E allora cos’è che desta scalpore?
Le polemiche
Classificata sotto il tag LGBT da Netflix, il 21 Settembre Dahmer compariva nella stessa categoria di prodotti come Heartstopper, Atypical e Chiamami col tuo nome – per citare alcuni dei titoli più famosi. Scelta di marketing che non solo è totalmente fuori luogo, ma anche in un certo senso ingiuriosa. Dopo anni in cui la comunità richiede a gran voce di essere rappresentata anche nei mainstream media, ecco che tra la sfilza di titoli che rientrano nel genere viene promossa una serie il cui fulcro non riguarda in alcun modo le tematiche LGBT o l’esperienza queer, ma che anzi narra gli efferati crimini contro una minoranza indifesa – e d’accordo, l’obiettivo di Murphy è denunciare il razzismo e l’omofobia dei corpi della polizia, non evidenziare l’orientamento sessuale di Dahmer, ma resta il fatto che Netflix di certo non ha fatto una bella figura.
A rincarare la dose è la confessione di una dei membri della crew di produzione, Kim Aslup, che su Twitter ha confessato di essere stata trattata “in modo orribile” sul set: confusa continuamente con l’unica altra collega nera – a cui la Aslup afferma di non somigliare affatto né per altezza o per incarnato, fatte salve le treccine, acconciatura che entrambe le donne portavano.
Da allora il suo profilo Twitter è diventato privato, probabilmente a causa della bufera mediatica sollevatasi e alla pressione sociale cui la donna, ora al centro del discorso, è stata esposta.
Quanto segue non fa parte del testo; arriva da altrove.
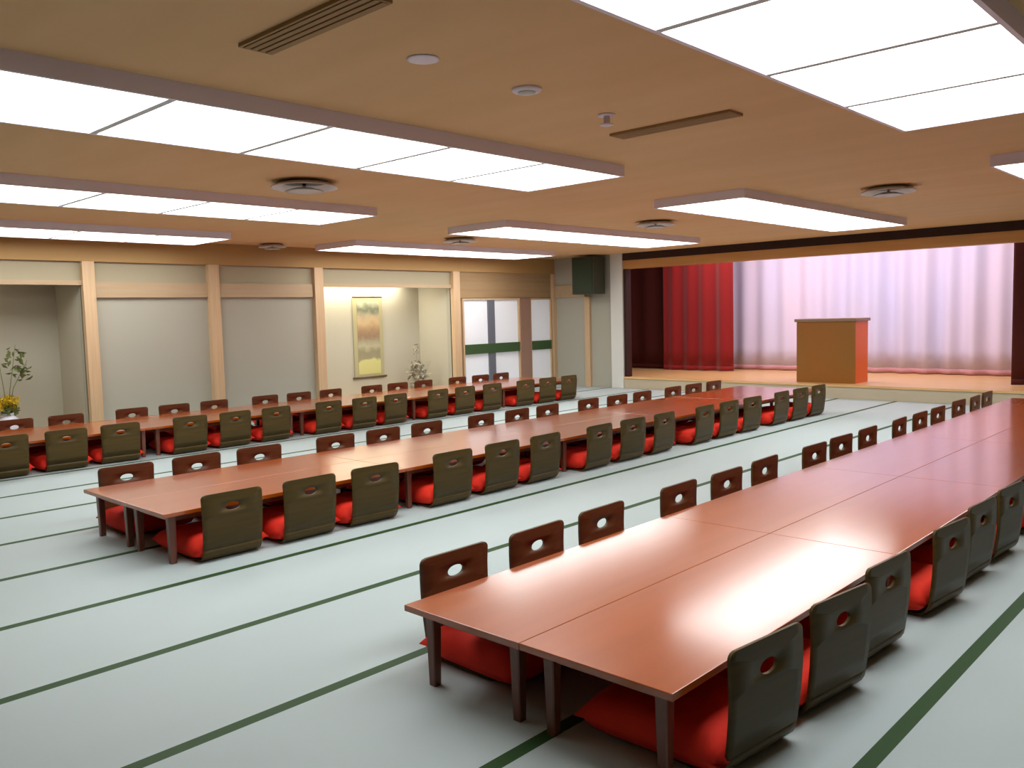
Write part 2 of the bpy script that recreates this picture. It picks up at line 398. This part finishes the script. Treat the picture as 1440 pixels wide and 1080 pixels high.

Eppure, il rimprovero più duro arriva giustamente dalle famiglie delle vittime di Dahmer, per l’ennesima volta non ascoltate, avvisate o considerate durante la produzione di una biografia del serial killer. Portavoce del coro è stata Rita Isbell, sorella di Errol Lindsey, la cui testimonianza in tribunale è stata riportata dalla serie parola per parola.
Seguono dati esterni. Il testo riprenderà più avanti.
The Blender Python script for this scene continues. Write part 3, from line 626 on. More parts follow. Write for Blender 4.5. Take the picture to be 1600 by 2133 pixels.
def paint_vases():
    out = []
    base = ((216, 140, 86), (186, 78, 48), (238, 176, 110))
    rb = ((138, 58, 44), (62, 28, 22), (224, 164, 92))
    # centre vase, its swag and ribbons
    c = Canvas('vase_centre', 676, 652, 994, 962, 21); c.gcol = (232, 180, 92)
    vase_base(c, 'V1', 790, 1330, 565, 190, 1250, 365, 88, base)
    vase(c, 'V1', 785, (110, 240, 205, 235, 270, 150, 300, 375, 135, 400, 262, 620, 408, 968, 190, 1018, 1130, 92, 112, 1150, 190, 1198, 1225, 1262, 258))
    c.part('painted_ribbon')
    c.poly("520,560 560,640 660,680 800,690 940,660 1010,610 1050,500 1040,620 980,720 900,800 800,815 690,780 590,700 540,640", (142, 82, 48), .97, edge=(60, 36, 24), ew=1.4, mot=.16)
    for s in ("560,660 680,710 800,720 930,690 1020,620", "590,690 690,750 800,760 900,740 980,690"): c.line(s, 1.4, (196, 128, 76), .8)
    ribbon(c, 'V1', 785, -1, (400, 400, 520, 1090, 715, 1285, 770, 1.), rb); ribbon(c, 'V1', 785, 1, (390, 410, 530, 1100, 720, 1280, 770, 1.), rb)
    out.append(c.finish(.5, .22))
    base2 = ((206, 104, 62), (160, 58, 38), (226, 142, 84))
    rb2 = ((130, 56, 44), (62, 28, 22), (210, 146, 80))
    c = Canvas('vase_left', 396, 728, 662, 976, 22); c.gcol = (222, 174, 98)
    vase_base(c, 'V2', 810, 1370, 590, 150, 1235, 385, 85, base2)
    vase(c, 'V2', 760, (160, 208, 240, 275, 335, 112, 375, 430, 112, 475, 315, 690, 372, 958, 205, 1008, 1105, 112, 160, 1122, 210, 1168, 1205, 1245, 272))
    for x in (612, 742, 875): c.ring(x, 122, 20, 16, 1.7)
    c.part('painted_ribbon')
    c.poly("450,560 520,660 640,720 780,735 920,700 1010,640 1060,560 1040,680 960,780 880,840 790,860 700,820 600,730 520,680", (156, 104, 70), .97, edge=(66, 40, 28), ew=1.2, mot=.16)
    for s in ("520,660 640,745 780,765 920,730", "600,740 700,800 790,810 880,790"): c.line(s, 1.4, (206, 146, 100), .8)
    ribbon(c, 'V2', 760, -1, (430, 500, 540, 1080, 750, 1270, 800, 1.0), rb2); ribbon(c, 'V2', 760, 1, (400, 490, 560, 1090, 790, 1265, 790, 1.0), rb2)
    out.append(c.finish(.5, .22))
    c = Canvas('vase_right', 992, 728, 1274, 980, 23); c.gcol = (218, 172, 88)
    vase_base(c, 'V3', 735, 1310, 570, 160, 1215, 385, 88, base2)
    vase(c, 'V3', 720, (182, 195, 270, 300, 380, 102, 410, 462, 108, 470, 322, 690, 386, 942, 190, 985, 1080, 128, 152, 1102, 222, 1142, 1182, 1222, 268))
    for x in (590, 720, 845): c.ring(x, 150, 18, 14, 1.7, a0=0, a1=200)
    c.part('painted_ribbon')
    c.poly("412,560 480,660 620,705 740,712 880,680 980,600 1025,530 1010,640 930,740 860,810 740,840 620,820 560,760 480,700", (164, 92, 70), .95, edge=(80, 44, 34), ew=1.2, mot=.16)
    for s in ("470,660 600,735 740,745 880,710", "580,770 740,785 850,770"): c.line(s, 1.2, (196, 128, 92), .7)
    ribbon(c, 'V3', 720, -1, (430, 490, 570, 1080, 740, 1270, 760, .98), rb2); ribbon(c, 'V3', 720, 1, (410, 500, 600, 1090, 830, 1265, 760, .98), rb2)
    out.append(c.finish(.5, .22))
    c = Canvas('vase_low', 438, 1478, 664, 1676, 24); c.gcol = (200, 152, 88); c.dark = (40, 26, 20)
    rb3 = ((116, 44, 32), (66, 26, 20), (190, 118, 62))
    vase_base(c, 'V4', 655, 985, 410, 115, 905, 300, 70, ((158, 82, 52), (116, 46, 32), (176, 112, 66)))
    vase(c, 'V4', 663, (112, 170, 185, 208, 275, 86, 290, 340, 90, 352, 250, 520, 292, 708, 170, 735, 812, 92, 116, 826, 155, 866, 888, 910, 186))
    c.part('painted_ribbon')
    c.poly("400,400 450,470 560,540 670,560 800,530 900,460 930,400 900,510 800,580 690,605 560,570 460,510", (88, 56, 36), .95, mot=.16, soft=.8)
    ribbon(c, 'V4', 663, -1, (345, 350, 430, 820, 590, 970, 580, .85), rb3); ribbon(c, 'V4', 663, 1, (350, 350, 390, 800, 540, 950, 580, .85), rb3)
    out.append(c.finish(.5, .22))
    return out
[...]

Come è accaduto troppe altre volte, nessuna delle famiglie delle vittime è stata avvisata prima del rilascio dello show: anzi, molti dei familiari in lutto hanno scoperto l’esistenza de Il Mostro: La storia di Jeffrey Dahmer proprio tramite telefonate e messaggi di persone terze. Una mancanza di rispetto enorme, quella di non considerare queste persone né prima né durante la produzione e addirittura neanche a trailer pubblicato. Rita Isbell, come molti altri, ha ammesso di aver rivissuto l’esperienza della morte del fratello e degli anni che ne sono seguiti. Ha dichiarato:
“Vedere uno spezzone dello show mi ha dato fastidio, soprattutto quando ho visto me stessa, quando ho visto il mio nome sullo schermo e questa signora che diceva esattamente quello che avevo detto io. Se non mi conoscessi meglio, avrei pensato di essere io. I suoi capelli erano come i miei, indossava gli stessi vestiti. Per questo mi è sembrato di rivivere tutto da capo. Mi ha fatto rivivere tutte le emozioni che provavo allora.”
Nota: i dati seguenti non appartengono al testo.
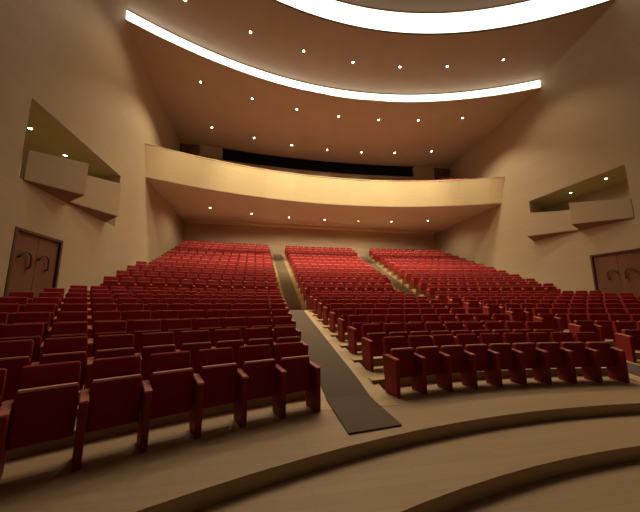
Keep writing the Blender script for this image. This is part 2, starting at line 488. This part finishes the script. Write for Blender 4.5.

Secondo la donna, Netflix non solo ha mancato di rispetto alle vittime e ai familiari evitando di chiedere loro un parere, o almeno il consenso, ma la piattaforma si è anche arrogata il diritto di intascare tutto il denaro ottenuto dagli stream da record.
“Voglio dire, sono vecchia. Sono agiata economicamente. Ma le vittime hanno figli e nipoti. Se la serie fosse andata a loro vantaggio in qualche modo, il tutto non sarebbe stato così duro e umiliante.”